TÜRK Duygusunu Yüksek Tutmak!
Türkiye’nin temel sorunu, aslen Türk ve Müslüman olmadığı halde kendisini Müslüman Türk olarak tanıtıp kendi ırkının çıkarlarını savunmak için her türlü ideolojik kalıba giren, böylece bütün fikirleri içinden çıkılmaz bir karmaşaya sürükleyen nesillerden kaynaklanmaktadır. Bunların sayısı bellidir ama etkinlikleri, örgütsüz Türk Milleti’nden daha fazladır! Yaptıkları da gizli etnik ırkçılıktır!
Ermeni tehciri sırasında 300 bin civarında Ermeni’nin de Müslümanlığı benimsemiş görünerek ve isim değiştirerek Türkiye’de kaldığı tahmin edilmektedir! “Katledildi” denilen Ermenilerin 400 binden fazlası, Fransa, ABD ve Güney Amerika’ya göçmüş, 300 bini Türkiye’de kalmıştır. Bu tür gruplar, etnik birlik duygusu içinde çalıştığı için devlet bürokrasisinde, üniversitelerde, siyasette, iş dünyasında ve medyada önemli mevkiler edinmiş durumdadır.
Dolayısıyla Türklük kavramını, Türkiye Cumhuriyeti’ni kuran milletin adı değil de sadece bir ırkın adıymış gibi gösteren bu çevrelerin başlattığı propaganda, diğer etnik unsurlar arasında da etkili olmuştur.
***
Türkiye’yi kuran irade olan Türk Milliyetçiliği, “Türklük” deyince, Türkmen, Tatar, Kazak, Kırgız ve Müslüman olmak kaydıyla Kürt, Çerkez, Gürcü, Arnavut gibi bütün etnik alt birimleri, Türk Milleti’nin mensubu kabul etmektedir. Zaten, Balkanlar ve Kafkaslar’dan gelenlerin içinde ırken Türk olan büyük çoğunluğun dışında, Hıristiyanlar tarafından katledilmekte oldukları ve Türk sayıldıkları için Türkiye’ye sığınanlar da vardır. Onları Türklüğe bağlayan bağ, sadece vatandaşlık bağı değil, kader birliği sonucu oluşan kan kardeşliğidir!
Atatürk’ün “Türkiye Cumhuriyeti’ni kuran halka Türk Milleti denilir” kabulü, böyle bir gelişmenin sonucudur.

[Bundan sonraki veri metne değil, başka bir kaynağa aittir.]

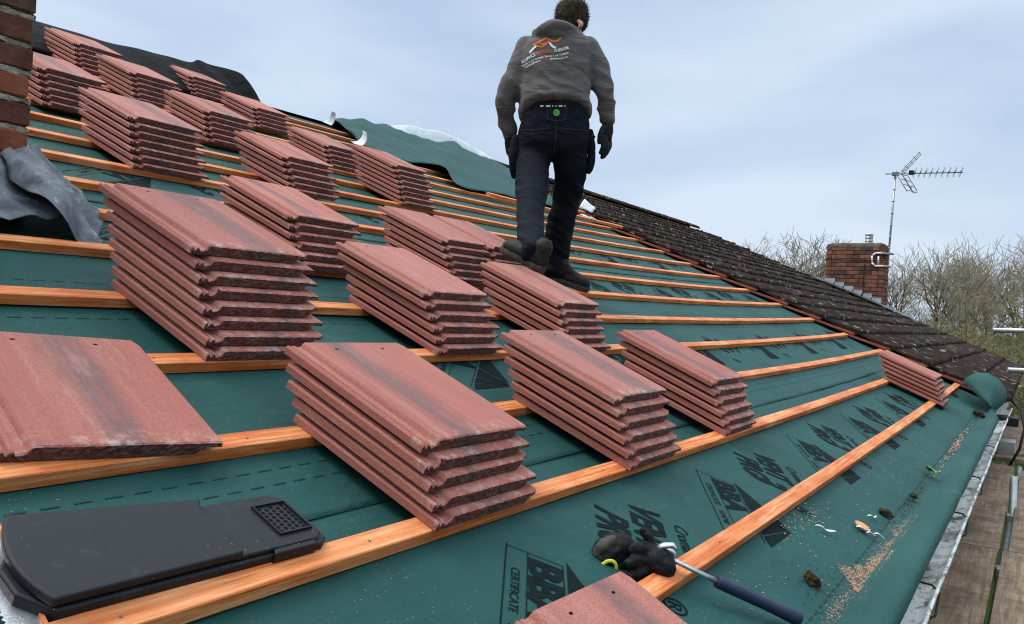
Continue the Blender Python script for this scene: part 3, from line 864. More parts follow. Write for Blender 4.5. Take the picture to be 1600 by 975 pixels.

Ancak Tayyip Erdoğan’ın yaptığı gibi Türklüğü, bu etnik unsurlardan biriymiş gibi değerlendirmek, millet adını kabul etmemek demektir.
Burada mesele, toplumun en büyük ortak bölenlerini değil, en küçük ortak katlarını öne çıkarabilmektir! Biz bir bütün olarak, Anadolu’yu yeniden nasıl vatan yaptık? Hangi saldırılara maruz kaldık? Balkanları, Kafkasları, Ortadoğu’yu niçin terk ettik? Bunları bilirsek, bizi tek millet yapan duygunun ne olduğunu çabuk anlarız?
Bu da Atatürk’ün başlattığı milletleşme sürecini her gün geliştirmekle mümkün olabilir. Çünkü, tıpkı insan gibi millet de her gün yeniden doğar!
***
Millet, Atatürk’ün belirttiği gibi, müşterek varlığını devam ettirmek için Türk milliyeti bağıyla fertlerini toplamışsa, veya “Türk duygusunu yüksek tutarak” milli mücadele verebilmişse, “milli birlik duygusunu mütemadiyen ve her türlü vasıta ve tedbirlerle beslemek” ve bunu “milli ülkümüz” kabul etmek yerine, milli kimliği etnik bir unsur veya “etnik unsurların vatandaş olarak toplanması” derecesine düşürerek milli kimliğe darbe vurmakla ulaşılacak sonuç, milli birliğin dağıtılması, Türkiye’nin Türk vatanı olmaktan çıkarılması değil midir?
Yine Atatürk’ün “Bir milletin ruhu zapt olunmadıkça, bir milletin azim ve iradesi kırılmadıkça, o millete hakim olmanın imkanı yoktur. Halbuki asırların yarattığı milli bir ruha, kuvvetli ve daimi bir milli iradeye hiçbir kuvvet karşı koyamaz” tespitini bilenler, bu yüzden Türklük kavramını etnik bir grup derecesine indirmeye çalışıyor, böylece asırların meydana getirdiği milli ruhu, azim ve iradeyi birkaç yıl içinde yok etmeyi deniyor!
Bir devlet, ortak kültürü ve millet olma bilincini geliştirmek ve beslemekle yükümlüdür. “Türk Milliyetçisiyim” diyenlerin birinci vazifesi de budur!